A high quality of material master data is of enormous importance for numerous departments and processes in a company. Incorrect, incomplete or outdated material masters have a negative impact on the processes of the entire value chain. Incorrect or incomplete information makes inquiries in the responsible departments necessary and increases the coordination effort. This results in longer process throughput times and lower efficiency.
The importance of maintained material master data becomes clear in three exemplary scenarios:
An employee from the sales department is on site at the customer. In order to be able to create a quotation, he needs to be sure that the stored data such as classification of a material, average production time or delivery time of a product is correct.
In logistics, incorrect material master data has considerable consequences. For example, if the dimensions or weights of the materials are not correct, trucks will drive half-full tours instead of being fully loaded. If the wrong materials are delivered, an increased number of returns is the result.
The management uses annual reports and analyses as a basis for strategic decisions. Therefore, reports should ideally be based on correct data. The timeliness of material master data plays a decisive role in warehouse and inventory planning, for example.

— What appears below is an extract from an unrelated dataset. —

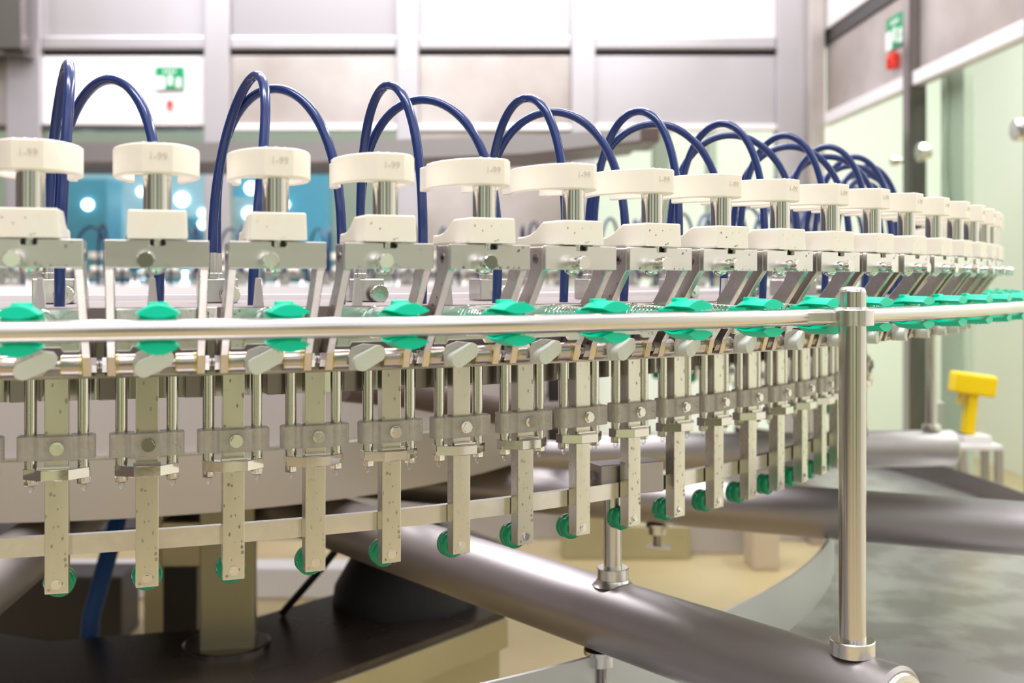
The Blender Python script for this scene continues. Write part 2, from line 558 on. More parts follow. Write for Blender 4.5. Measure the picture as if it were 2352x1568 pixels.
def proto_clamp():
    B = (1.95, 0, -.0405)
    zc = -.0405
    P = []

    def add(name, mb, m, par=None, lab=None, kind=None, me=None):
        P.append((name, mb, m, par, lab, kind, me)); return len(P) - 1
    # plate behind
    pl = [(-.0355, -.0255), (.0355, -.0255), (.0355, -.0640), (.021, -.0640), (.019, -.0600), (-.021, -.0600), (-.023, -.0640), (-.0355, -.0640)]
    add('mounting_plate', MB(B).prism(pl, 'x', 1.955, 1.960, bev=.0008, seg=1), 'steel_brushed')
    # jaws: stacked lens sections that swell and pinch along the radial direction
    for s in (1, -1):
        mb = MB(B)
        secs = [(2.024, .010, .0085, .0035, .0075), (2.031, .0135, .0150, .0030, .0088), (2.040, .0165, .0200, .0026, .0108),
                (2.050, .0176, .0212, .0030, .0122), (2.060, .0178, .0208, .0036, .0122), (2.070, .0175, .0206, .0034, .0118), (2.0770, .0170, .0204, .0034, .0116)]
        n = 11
        vs, fs = [], []
        cnt = None
        for x, hw, top, sag, mid in secs:
            yy = [(-hw + 2 * hw * k / (n - 1)) for k in range(n)]
            cor = mid + (top - mid) * .22
            up = [(y, cor + (top - cor) * (1 - (abs(y) / hw) ** 2.0)) for y in yy]
            dn = [(y, cor - (cor - mid + sag * .5) * (1 - (abs(y) / hw) ** 2)) for y in reversed(yy[1:-1])]
            q = up + dn
            cnt = len(q)
            vs += [(x, y, zc + s * z) for y, z in q]
        for j in range(len(secs) - 1):
            for k in range(cnt):
                k2 = (k + 1) % cnt
                fs.append((j * cnt + k, j * cnt + k2, (j + 1) * cnt + k2, (j + 1) * cnt + k))
        fs.append(tuple(range(cnt)))
        fs.append(tuple((len(secs) - 1) * cnt + k for k in range(cnt)))
        mb._add(vs, fs)
        if s > 0:
            mb.box(2.040, 2.048, -.008, .008, zc + .017, zc + .0225, .0012)
        add('jaw', mb, 'green')
    neck = MB(B).lathe([(0, .0085), (.060, .0085), (.062, .0125), (.090, .0120)], (1.958, 0, zc), (2.06, 0, zc), 28)
    neck.box(2.026, 2.052, -.0155, .0155, zc - .0125, zc + .0125, .003)
    add('jaw_carrier', neck, 'green')
    pts = []
    turns = 10
    for k in range(turns * 18 + 1):
        q = k / (turns * 18)
        a = 2 * math.pi * turns * q
        rr = .0152 - .0028 * q
        pts.append((1.9615 + .064 * (q ** 0.9), rr * math.cos(a), zc + rr * math.sin(a)))
    add('spring', MB(B).tube(pts, .00062, 5), 'steel_polished', lab='thin steel coil spring')
    # side wedge of white plastic and drops
    rnd = random.Random(8)
    mb = MB(B)
    for k in range(70):
        s = rnd.choice((-1, 1))
        mb.dome((1.960, s * rnd.uniform(.017, .035), rnd.uniform(-.0635, -.026)), (1, 0, 0), rnd.uniform(.0004, .0011), .0006, 6)
    for k in range(12):
        x = rnd.uniform(2.044, 2.072); y = rnd.uniform(-.010, .010)
        mb.dome((x, y, zc + .0190), (0, 0, 1), rnd.uniform(.0008, .0018), .0022, 7)
    for k in range(5):
        mb.dome((rnd.uniform(2.045, 2.064), rnd.uniform(-.008, .008), zc - .0192), (0, 0, -1), .0013, .003, 7)
    add('water_drops', mb, 'water', kind='stuff')
    return B, P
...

Despite their undisputed importance for the success of the organization, many companies tend to neglect the maintenance of material master data. The reasons for this are manifold. Certainly, the complexity of the topic plays a role. Numerous organizational units are involved in the creation and maintenance of material master data – from sales, purchasing and logistics to finance and controlling and quality assurance. This makes the processes complex and sometimes confusing. Often there are no clear validation rules and responsibilities, so it is not clear who is allowed to maintain which data. Changes made to a data set are difficult to track.
Especially occasional users who do not regularly work with SAP systems are unfamiliar with the user interfaces and quickly feel overstrained. In the best case they need more time for their work, in the worst case they make mistakes when creating new material master data. The spectrum ranges from incorrect to missing entries in the fields, which means that relevant information for subordinate processes is missing.

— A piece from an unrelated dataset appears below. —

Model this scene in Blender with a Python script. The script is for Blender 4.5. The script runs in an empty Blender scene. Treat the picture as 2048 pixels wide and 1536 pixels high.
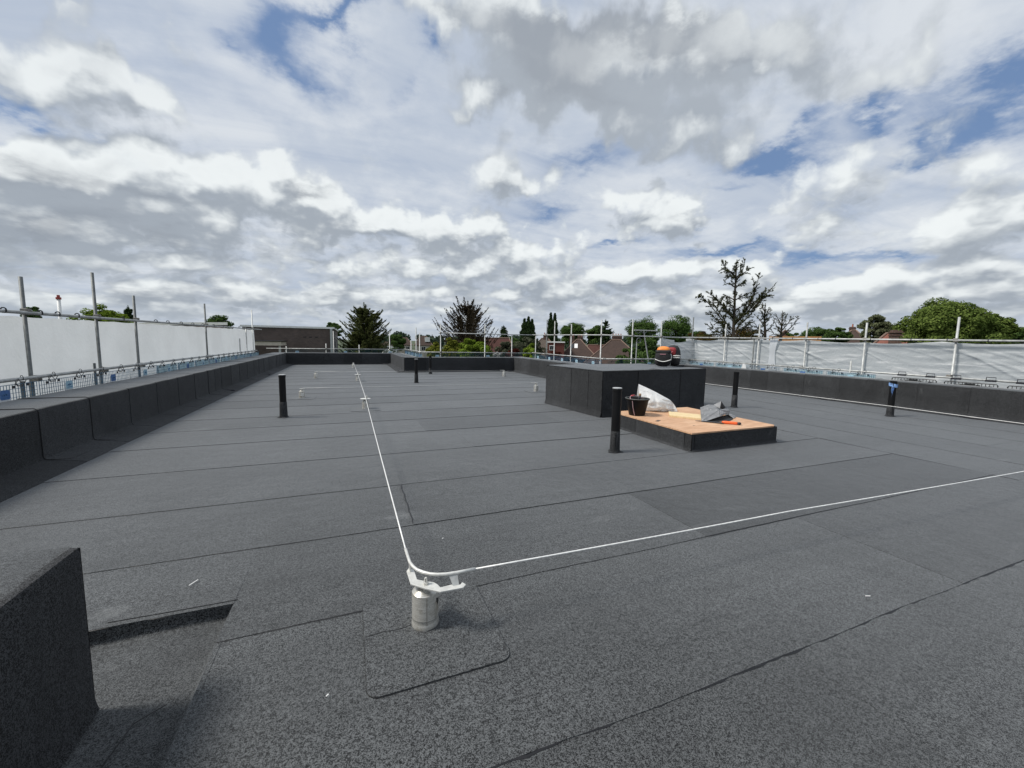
import bpy, bmesh, math, random
import numpy as np
from mathutils import Vector, Matrix, noise as mnoise

random.seed(7)
rng = np.random.default_rng(11)
S = bpy.context.scene
COL = S.collection

# ------------------------------------------------------------------ camera
CAM_H = 1.5
def make_camera():
    yaw, pitch, roll = (math.radians(a) for a in (21.82, 6.013, 0.977))
    F = Vector((math.sin(yaw) * math.cos(pitch), math.cos(yaw) * math.cos(pitch), -math.sin(pitch)))
    Rt = Vector((math.cos(yaw), -math.sin(yaw), 0)); U = Rt.cross(F)
    R2 = Rt * math.cos(roll) + U * math.sin(roll); U2 = U * math.cos(roll) - Rt * math.sin(roll)
    cd = bpy.data.cameras.new('camera'); cam = bpy.data.objects.new('camera', cd); COL.objects.link(cam)
    cam.matrix_world = Matrix(((R2.x, U2.x, -F.x, 0), (R2.y, U2.y, -F.y, 0), (R2.z, U2.z, -F.z, CAM_H), (0, 0, 0, 1)))
    cd.sensor_fit = 'HORIZONTAL'; cd.sensor_width = 36.0; cd.lens = 812.0 / 2048 * 36
    cd.clip_start = 0.05; cd.clip_end = 5000
    S.camera = cam
make_camera()

# ------------------------------------------------------------------ sky, sun, exposure
SUN_EL, SUN_AZ = 50.0, -78.0            # degrees; azimuth clockwise from +Y
SKY_STRENGTH = 0.1
SUN_STRENGTH, SUN_ANGLE = 3.9, 13.0
BLUE_TONE = (1.7, 2.75, 4.9)
VEIL_TONE = (7.3, 7.7, 8.15)
VEIL_SHADE = (5.5, 6.1, 7.0)
CLOUD_LIGHT = (8.9, 9.3, 9.35)
CLOUD_DARK = (3.55, 4.0, 4.55)
CLOUD_CORE = (2.4, 2.7, 3.15)
HORIZON_TONE = (4.2, 4.8, 5.5)
CLOUDS = [
    (-26.3, 22.5, 6.2, 4.2, 4, 1.1), (-21.0, 22.7, 5.4, 4.0, -18, 0.9), (-18.5, 21.1, 5.9, 3.8, -27, 0.45), (-23.9, 26.9, 4.4, 1.4, 22, 0.3),
    (-18.3, 29.2, 2.5, 1.4, 20, 0.25), (27.3, 35.0, 16.1, 6.2, -12, 1.3), (41.6, 31.7, 14.2, 4.5, -19, 1.1), (13.0, 35.1, 12.5, 3.8, -11, 0.8),
    (34.6, 28.0, 12.3, 4.1, -26, 0.8), (49.5, 32.2, 9.9, 3.1, -22, 0.6), (44.4, 24.1, 6.0, 3.5, -9, 1.1), (26.2, 29.9, 9.0, 3.9, -3, 0.7),
    (17.0, 29.1, 4.9, 2.3, 2, 1.0), (18.7, 21.7, 5.0, 4.0, 1, 1.15), (23.8, 20.1, 4.7, 2.5, -1, 0.95), (-26.9, 14.5, 7.6, 3.2, 16, 1.1),
    (-22.5, 14.9, 7.6, 3.1, 4, 0.95), (-14.8, 15.9, 12.9, 2.9, 4, 1.0), (-4.0, 17.3, 8.7, 2.9, 3, 1.0), (-28.4, 10.1, 8.7, 3.7, 12, 0.95),
    (-19.1, 12.1, 12.0, 2.8, 10, 0.75), (-7.4, 13.6, 15.3, 3.2, 6, 0.55), (6.5, 14.3, 12.5, 3.9, -6, 0.95), (16.4, 14.0, 10.2, 3.1, -8, 0.9),
    (1.6, 15.3, 7.5, 2.3, 5, 0.5), (25.3, 12.3, 8.1, 3.1, -1, 0.8), (-21.3, 7.4, 15.8, 1.9, 3, 0.6), (-20.7, 9.9, 11.2, 2.4, 3, 0.55),
    (-4.3, 9.5, 18.8, 2.3, 4, 0.6), (13.1, 9.4, 20.4, 2.6, 1, 0.6), (37.3, 18.0, 4.6, 2.8, -4, 1.0), (43.8, 16.1, 5.1, 2.5, -6, 1.0),
    (39.7, 14.6, 7.1, 2.6, -4, 0.95), (37.4, 9.6, 7.9, 2.4, -2, 0.95), (45.4, 9.0, 5.0, 2.5, -3, 0.95), (51.4, 8.3, 3.5, 2.3, -4, 0.9),
    (25.4, 8.4, 13.3, 2.6, -1, 0.7), (59.2, 6.2, 5.3, 2.1, -4, 0.75), (64.0, 6.8, 5.2, 2.2, -5, 0.9), (69.3, 5.0, 4.6, 2.7, -4, 0.8),
    (26.9, 5.7, 29.7, 2.0, -1, 0.5), (51.7, 4.8, 19.9, 2.1, -2, 0.7), (-19.6, 3.6, 26.1, 2.0, 3, 0.6), (0.2, 5.6, 19.7, 1.9, 2, 0.5),
    (60.0, 16.6, 8.6, 4.0, 12, 0.75), (69.1, 13.3, 5.2, 5.4, 23, 0.8), (67.2, 10.7, 7.3, 2.8, 4, 0.6), (56.9, 13.2, 6.6, 2.6, -3, 0.5),
    (54.6, 28.6, 9.5, 4.5, 2, 0.75), (64.9, 26.6, 6.8, 3.8, 7, 0.65), (71.2, 7.5, 4.0, 2.6, -7, 0.7)]
GAPS = [
    (-5.0, 33.3, 5.6, 5.1, -11, 1.0), (-10.4, 30.3, 3.0, 2.2, 15, 0.45), (1.0, 34.6, 5.3, 1.8, 9, 0.9), (-27.8, 17.8, 2.6, 1.4, 7, 1.0),
    (-21.3, 18.2, 3.8, 1.0, -16, 0.9), (-2.5, 29.9, 6.6, 2.5, -15, 0.4), (8.0, 32.1, 2.1, 3.2, -25, 0.7), (53.4, 21.6, 7.1, 1.9, 2, 1.0),
    (63.4, 21.8, 4.6, 1.8, 6, 0.9), (69.3, 20.7, 4.0, 2.2, -5, 1.1), (67.0, 19.2, 3.5, 1.3, 0, 0.8), (50.5, 20.7, 5.4, 2.0, -10, 0.7),
    (48.0, 11.5, 7.7, 1.0, -5, 1.0), (57.1, 9.8, 5.5, 1.2, -6, 1.0), (36.0, 13.0, 3.8, 0.9, -3, 0.8), (29.7, 22.3, 7.7, 2.1, -3, 0.6),
    (25.9, 17.2, 6.0, 1.5, -1, 0.6), (39.2, 32.4, 2.1, 1.0, -8, 0.9), (47.6, 17.8, 2.2, 1.1, -7, 0.4), (63.8, 9.3, 4.3, 0.8, -7, 0.8)]
SHADED = [
    (27.1, 37.7, 14.7, 2.8, -6, 1.3), (45.2, 34.9, 11.1, 2.5, -14, 0.9), (10.5, 36.0, 10.2, 2.2, 4, 0.5), (49.8, 29.8, 5.9, 2.4, -13, 0.6),
    (58.8, 29.7, 9.6, 3.2, -19, 0.5), (-21.9, 24.3, 3.8, 2.6, -16, 0.3), (27.3, 35.0, 16.1, 4.1, -12, 1.0), (26.1, 31.2, 9.6, 4.8, -17, 0.9),
    (17.0, 28.6, 4.0, 1.9, 2, 0.7), (43.1, 33.4, 10.4, 2.5, -19, 0.65), (34.6, 28.5, 9.9, 2.3, -21, 0.35), (1.0, 33.8, 1.7, 0.8, 10, 0.0),
    (-27.0, 13.1, 5.3, 1.8, 15, 0.55), (-18.9, 14.7, 8.7, 1.6, 6, 0.45), (-2.9, 18.3, 4.1, 1.5, 8, 0.75), (-27.9, 9.0, 6.6, 1.9, 11, 0.6),
    (-18.1, 9.9, 8.9, 1.6, -1, 0.5), (-7.5, 10.0, 8.5, 1.2, 6, 0.5), (3.4, 13.2, 5.7, 1.2, 5, 0.6), (15.1, 13.3, 6.8, 1.2, 2, 0.5),
    (-7.3, 14.2, 4.9, 1.0, 8, 0.35), (19.7, 20.1, 3.4, 1.7, 1, 0.6), (37.1, 15.7, 3.7, 1.1, -4, 0.35), (43.9, 14.6, 4.0, 0.8, -5, 0.3),
    (-22.8, 20.4, 2.1, 1.6, -20, 0.35), (-19.4, 24.8, 1.6, 1.4, -22, 0.3), (36.2, 8.0, 7.5, 0.9, -2, 0.5), (11.1, 10.9, 10.9, 0.9, 2, 0.4),
    (0.2, 5.9, 16.3, 1.0, 2, 0.4), (-21.5, 4.0, 13.3, 1.0, 5, 0.5), (30.3, 5.4, 18.7, 1.2, -1, 0.4), (51.6, 6.0, 13.3, 0.8, -3, 0.45),
    (70.1, 6.3, 3.9, 1.1, -6, 0.4), (60.1, 15.1, 5.7, 2.5, 13, 0.3), (56.9, 28.0, 6.5, 2.7, 2, 0.25)]
def N(nt, kind, **kw):
    n = nt.nodes.new(kind)
    for k, v in kw.items():
        setattr(n, k, v)
    return n

def lk(nt, a, b):
    nt.links.new(a, b)

def mth(nt, op, a, b=None, c=None, clamp=False):
    n = nt.nodes.new('ShaderNodeMath'); n.operation = op; n.use_clamp = clamp
    for i, v in enumerate((a, b, c)):
        if v is None: continue
        if isinstance(v, (int, float)): n.inputs[i].default_value = v
        else: nt.links.new(v, n.inputs[i])
    return n.outputs[0]

def sstep(nt, v, lo, hi, a=0.0, b=1.0):
    n = nt.nodes.new('ShaderNodeMapRange'); n.interpolation_type = 'SMOOTHSTEP'
    nt.links.new(v, n.inputs['Value'])
    n.inputs['From Min'].default_value = lo; n.inputs['From Max'].default_value = hi
    n.inputs['To Min'].default_value = a; n.inputs['To Max'].default_value = b
    return n.outputs['Result']

def mixc(nt, f, a, b):
    n = nt.nodes.new('ShaderNodeMix'); n.data_type = 'RGBA'
    if isinstance(f, (int, float)): n.inputs[0].default_value = f
    else: nt.links.new(f, n.inputs[0])
    for s, v in ((6, a), (7, b)):
        if isinstance(v, tuple): n.inputs[s].default_value = (*v, 1) if len(v) == 3 else v
        else: nt.links.new(v, n.inputs[s])
    return n.outputs[2]

def blob_sum(nt, vec, blobs):
    """sum of soft elliptical cloud masses given as (azimuth, elevation, width, height, tilt, weight) in degrees"""
    acc = None
    for az, el, sx, sy, rot, w in blobs:
        m = nt.nodes.new('ShaderNodeMapping'); m.vector_type = 'TEXTURE'
        m.inputs['Location'].default_value = (az, el, 0)
        m.inputs['Rotation'].default_value = (0, 0, math.radians(rot))
        m.inputs['Scale'].default_value = (sx * 1.5, sy * 1.5, 1)
        nt.links.new(vec, m.inputs['Vector'])
        g = nt.nodes.new('ShaderNodeTexGradient'); g.gradient_type = 'QUADRATIC_SPHERE'
        nt.links.new(m.outputs[0], g.inputs[0])
        acc = mth(nt, 'MULTIPLY', g.outputs['Fac'], w * 1.5) if acc is None else mth(nt, 'MULTIPLY_ADD', g.outputs['Fac'], w * 1.5, acc)
    return acc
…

Typical results of carefree data maintenance are multiple data sets. The fact that such duplicates can accumulate in the system is also related to the fact that neither SAP ERP nor SAP S/4HANA has a functionality that checks master data for duplicates. If duplicates exist, it is not clear which is the correct data record and whether the information is reliable. A manual duplicate check costs a lot of time because the correct data record has to be defined and duplicate data records have to be merged. However, there are a number of helpful tools that perform a duplicate check largely automatically.
In addition to duplicate data records, obsolete data as well as incorrect and incomplete information also contribute to poor quality of material master data. This results in additional work and additional costs. The business processes in materials management are severely disrupted. Insufficiently maintained material master data can lead to incorrect deliveries and material bottlenecks. The company’s customers also feel the effects of poor data quality, for example by receiving incorrect invoices. A low quality level of material master data therefore leads to frustrated employees and dissatisfied customers alike.
In view of the consequences of poor data quality, it is worthwhile to analyze existing errors and information gaps in the data and to remedy the resulting problems. SAP Master Data Governance (SAP MDG) can help here. The software puts master data maintenance on a stable basis by allowing users to define their own rules and design processes to match the prerequisites and requirements in their own company.
Process-controlled workflows can be used to define exactly who is allowed to maintain which data and in which order. Users are only shown the fields that are relevant for them. In most system architectures, SAP MDG functions as the “single point of truth” and then distributes the master data to the target systems for further enrichment. In addition, the history of the master data becomes traceable. Those involved can see who made which changes and when. The definition of mandatory fields prevents incompletely filled data records from impairing and delaying operational processes. If the process of material master data maintenance runs according to clear rules, the data quality remains permanently high, so that the effort to clean up the material master will be considerably reduced in the future.
The company-wide introduction of SAP MDG creates the conditions for improving data quality with appropriate measures. This also includes duplicate checking and cleansing. SAP MDG can be used to determine the existence of duplicate data records. In the next step, the duplicates are cleaned up using mass change requests – an important process for optimizing data quality.
On the one hand, professional, software-supported master data management provides companies with rapid success by creating the conditions for smooth operations and high process efficiency. At the same time, companies set an important course for the future. Because only a uniform, reliable view of corporate data enables advanced data analyses and powerful reporting. In this respect, up-to-date, complete and consistent material master data is an indispensable prerequisite for companies to provide the right answers to strategic challenges throughout the supply chain and to draw the right conclusions from their data.